- laniwatson
Merleau-Ponty on the importance of full-body learning: Aeon Magazine.
Updated: Jul 21, 2020
Aeon Magazine | 02 August, 2018
Fordham University political scientist, Nicholas Tampio enlists the work of the 20th-century French philosopher, Maurice Merleau-Ponty to argue for the importance of physical interaction in learning, and to push back against the the trend of screen-based education.
“According to Merleau-Ponty, European philosophy has long prioritised ‘seeing’ over ‘doing’ as a path to understanding. Plato, René Descartes, John Locke, David Hume, Immanuel Kant: each, in different ways, posits a gap between the mind and the world, the subject and the object, the thinking self and physical things.
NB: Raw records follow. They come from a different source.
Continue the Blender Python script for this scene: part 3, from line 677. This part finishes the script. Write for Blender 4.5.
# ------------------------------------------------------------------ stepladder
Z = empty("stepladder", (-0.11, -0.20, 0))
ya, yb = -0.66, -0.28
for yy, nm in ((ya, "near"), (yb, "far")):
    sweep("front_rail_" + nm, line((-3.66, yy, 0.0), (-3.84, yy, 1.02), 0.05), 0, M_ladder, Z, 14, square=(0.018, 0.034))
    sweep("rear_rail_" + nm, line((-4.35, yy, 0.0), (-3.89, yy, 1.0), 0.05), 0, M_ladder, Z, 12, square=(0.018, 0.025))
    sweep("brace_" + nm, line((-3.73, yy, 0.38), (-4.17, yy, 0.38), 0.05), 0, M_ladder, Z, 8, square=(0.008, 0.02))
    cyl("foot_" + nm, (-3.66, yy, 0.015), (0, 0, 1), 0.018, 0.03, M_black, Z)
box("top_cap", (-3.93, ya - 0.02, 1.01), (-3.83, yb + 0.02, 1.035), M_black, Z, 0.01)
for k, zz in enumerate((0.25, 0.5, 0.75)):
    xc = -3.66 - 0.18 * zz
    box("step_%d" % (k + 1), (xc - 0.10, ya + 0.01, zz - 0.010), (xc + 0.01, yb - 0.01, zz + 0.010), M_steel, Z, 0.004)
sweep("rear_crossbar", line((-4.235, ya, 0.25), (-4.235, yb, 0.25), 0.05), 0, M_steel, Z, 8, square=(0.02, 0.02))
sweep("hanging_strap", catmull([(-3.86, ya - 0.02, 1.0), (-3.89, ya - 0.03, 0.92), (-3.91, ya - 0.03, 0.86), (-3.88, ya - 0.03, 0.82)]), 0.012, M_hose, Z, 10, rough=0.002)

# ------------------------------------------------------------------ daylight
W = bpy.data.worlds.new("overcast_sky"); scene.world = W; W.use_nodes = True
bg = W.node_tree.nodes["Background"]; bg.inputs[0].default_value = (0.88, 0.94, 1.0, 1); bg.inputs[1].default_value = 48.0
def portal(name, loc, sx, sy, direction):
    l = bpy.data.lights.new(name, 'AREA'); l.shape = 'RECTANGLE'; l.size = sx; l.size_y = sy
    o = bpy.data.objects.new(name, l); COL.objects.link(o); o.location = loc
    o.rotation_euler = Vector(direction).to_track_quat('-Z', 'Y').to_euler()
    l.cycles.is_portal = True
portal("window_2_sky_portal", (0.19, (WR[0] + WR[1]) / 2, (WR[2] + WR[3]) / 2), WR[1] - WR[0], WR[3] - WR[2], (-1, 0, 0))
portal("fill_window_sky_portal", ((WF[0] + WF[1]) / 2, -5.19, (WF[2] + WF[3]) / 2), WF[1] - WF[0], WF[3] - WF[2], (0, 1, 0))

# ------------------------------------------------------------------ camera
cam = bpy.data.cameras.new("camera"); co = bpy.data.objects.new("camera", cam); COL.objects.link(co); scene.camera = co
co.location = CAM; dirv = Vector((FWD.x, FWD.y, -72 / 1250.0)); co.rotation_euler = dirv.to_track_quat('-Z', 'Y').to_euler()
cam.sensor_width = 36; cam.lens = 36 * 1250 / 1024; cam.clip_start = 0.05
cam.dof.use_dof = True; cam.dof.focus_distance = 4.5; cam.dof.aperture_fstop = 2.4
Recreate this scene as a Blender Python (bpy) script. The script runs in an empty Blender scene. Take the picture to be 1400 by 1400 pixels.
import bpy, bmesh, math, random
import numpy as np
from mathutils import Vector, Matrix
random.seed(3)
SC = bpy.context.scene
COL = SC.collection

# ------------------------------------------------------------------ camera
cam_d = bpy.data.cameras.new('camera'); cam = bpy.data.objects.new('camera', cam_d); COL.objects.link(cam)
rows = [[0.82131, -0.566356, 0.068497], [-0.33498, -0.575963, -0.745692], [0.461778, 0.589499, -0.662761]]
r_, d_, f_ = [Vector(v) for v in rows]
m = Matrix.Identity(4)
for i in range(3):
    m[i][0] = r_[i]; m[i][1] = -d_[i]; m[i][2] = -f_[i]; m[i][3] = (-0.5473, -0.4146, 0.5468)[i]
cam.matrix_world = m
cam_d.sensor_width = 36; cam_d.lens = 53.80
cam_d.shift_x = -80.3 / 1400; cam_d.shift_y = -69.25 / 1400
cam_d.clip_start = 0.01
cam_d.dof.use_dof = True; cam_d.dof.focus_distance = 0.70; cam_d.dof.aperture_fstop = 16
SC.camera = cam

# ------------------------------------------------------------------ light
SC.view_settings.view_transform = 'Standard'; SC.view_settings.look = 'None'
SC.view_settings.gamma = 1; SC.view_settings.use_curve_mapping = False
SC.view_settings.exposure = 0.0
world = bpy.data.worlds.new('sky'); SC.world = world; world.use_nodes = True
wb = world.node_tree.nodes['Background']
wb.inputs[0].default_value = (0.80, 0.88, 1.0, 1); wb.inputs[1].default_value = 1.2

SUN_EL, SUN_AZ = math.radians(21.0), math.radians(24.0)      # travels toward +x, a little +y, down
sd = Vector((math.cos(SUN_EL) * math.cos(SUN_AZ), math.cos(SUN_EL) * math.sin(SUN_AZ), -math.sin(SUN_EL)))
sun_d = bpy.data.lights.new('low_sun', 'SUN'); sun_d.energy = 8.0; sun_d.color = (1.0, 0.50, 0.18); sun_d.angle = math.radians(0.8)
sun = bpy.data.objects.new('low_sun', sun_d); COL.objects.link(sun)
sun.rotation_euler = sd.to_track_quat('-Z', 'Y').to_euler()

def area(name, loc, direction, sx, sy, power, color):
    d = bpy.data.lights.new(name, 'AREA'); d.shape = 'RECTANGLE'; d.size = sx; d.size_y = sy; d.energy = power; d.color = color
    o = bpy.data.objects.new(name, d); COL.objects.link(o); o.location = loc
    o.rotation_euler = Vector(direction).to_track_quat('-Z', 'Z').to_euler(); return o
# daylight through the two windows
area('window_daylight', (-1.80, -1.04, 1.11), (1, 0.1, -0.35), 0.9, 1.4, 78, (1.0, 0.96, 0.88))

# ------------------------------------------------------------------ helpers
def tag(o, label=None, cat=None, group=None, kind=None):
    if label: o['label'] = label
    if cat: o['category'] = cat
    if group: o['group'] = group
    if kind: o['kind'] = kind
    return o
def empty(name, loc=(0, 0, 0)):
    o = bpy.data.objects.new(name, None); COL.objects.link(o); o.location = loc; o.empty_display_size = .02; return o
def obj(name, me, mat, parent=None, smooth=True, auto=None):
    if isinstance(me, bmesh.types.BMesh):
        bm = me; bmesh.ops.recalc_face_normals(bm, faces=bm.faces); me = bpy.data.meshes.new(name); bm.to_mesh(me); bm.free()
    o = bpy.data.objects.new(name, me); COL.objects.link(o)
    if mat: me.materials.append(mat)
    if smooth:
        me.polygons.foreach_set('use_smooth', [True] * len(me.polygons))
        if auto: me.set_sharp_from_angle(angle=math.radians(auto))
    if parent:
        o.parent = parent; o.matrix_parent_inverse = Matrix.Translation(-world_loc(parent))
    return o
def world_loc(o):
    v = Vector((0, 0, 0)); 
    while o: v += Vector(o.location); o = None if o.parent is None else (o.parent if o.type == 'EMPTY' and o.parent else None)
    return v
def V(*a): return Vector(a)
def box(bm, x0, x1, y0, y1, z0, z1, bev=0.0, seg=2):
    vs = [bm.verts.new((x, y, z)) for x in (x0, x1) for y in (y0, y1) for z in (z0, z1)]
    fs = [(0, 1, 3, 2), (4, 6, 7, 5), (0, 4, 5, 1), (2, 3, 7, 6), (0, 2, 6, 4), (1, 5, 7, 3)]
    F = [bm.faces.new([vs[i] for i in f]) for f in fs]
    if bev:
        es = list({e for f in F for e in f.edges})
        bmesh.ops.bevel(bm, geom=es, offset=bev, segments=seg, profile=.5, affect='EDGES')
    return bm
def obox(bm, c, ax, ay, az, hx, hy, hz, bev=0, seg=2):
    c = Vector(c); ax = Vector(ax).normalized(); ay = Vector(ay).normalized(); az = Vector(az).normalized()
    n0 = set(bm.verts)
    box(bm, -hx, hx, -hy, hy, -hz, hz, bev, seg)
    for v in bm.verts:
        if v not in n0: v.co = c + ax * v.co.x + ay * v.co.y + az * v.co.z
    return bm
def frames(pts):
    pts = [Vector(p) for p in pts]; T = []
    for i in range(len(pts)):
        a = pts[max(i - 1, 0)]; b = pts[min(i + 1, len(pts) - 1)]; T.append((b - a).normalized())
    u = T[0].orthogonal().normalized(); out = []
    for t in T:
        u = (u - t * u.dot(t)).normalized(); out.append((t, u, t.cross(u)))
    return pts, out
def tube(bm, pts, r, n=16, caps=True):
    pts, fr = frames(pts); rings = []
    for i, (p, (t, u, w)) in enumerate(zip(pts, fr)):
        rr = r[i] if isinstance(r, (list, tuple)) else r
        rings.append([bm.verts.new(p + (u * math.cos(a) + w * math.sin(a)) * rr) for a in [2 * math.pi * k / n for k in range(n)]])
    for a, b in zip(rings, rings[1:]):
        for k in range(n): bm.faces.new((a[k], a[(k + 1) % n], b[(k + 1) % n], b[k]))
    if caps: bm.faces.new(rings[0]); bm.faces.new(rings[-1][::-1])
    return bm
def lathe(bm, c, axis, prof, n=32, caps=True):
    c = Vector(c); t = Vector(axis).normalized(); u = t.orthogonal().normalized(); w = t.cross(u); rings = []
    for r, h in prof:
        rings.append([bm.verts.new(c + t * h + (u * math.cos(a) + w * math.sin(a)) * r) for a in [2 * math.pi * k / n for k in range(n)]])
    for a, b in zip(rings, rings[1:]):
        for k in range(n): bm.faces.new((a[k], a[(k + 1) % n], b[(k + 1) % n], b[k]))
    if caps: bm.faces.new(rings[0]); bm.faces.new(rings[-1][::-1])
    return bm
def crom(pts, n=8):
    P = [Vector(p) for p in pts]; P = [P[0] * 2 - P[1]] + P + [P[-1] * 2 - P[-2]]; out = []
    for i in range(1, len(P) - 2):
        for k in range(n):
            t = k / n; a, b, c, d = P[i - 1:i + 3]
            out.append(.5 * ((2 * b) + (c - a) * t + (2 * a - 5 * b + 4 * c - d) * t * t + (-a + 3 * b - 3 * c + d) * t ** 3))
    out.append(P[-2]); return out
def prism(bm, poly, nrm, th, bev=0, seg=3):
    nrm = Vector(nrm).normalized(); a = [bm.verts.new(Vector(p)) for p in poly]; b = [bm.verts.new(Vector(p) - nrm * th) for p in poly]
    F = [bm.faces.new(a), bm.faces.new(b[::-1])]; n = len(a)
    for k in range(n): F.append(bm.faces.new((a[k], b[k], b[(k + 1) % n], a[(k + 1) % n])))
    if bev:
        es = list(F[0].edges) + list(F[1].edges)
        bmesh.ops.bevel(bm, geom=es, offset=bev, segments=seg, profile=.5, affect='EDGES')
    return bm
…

Philosophers take for granted that the mind sees things from a distance. When Descartes announced ‘I think therefore I am’, he was positing a fundamental gulf between the thinking self and the physical body. Despite the novelty of digital media, Merleau-Ponty would contend that Western thought has long assumed that the mind, not the body, is the site of thinking and learning. According to Merleau-Ponty, however, ‘consciousness is originally not an “I think that”, but rather an “I can”’. In other words, human thinking emerges out of lived experience, and what we can do with our bodies profoundly shapes what philosophers think or scientists discover. ‘The entire universe of science is constructed upon the lived world,’ he wrote. Phenomenology of Perception aimed to help readers better appreciate the connection between the lived world and consciousness. Philosophers are in the habit of saying that we ‘have’ a body. But as Merleau-Ponty points out: ‘I am not in front of my body, I am in my body, or rather I am my body.’ This simple correction carries important implications about learning. What does it mean to say that I am my body?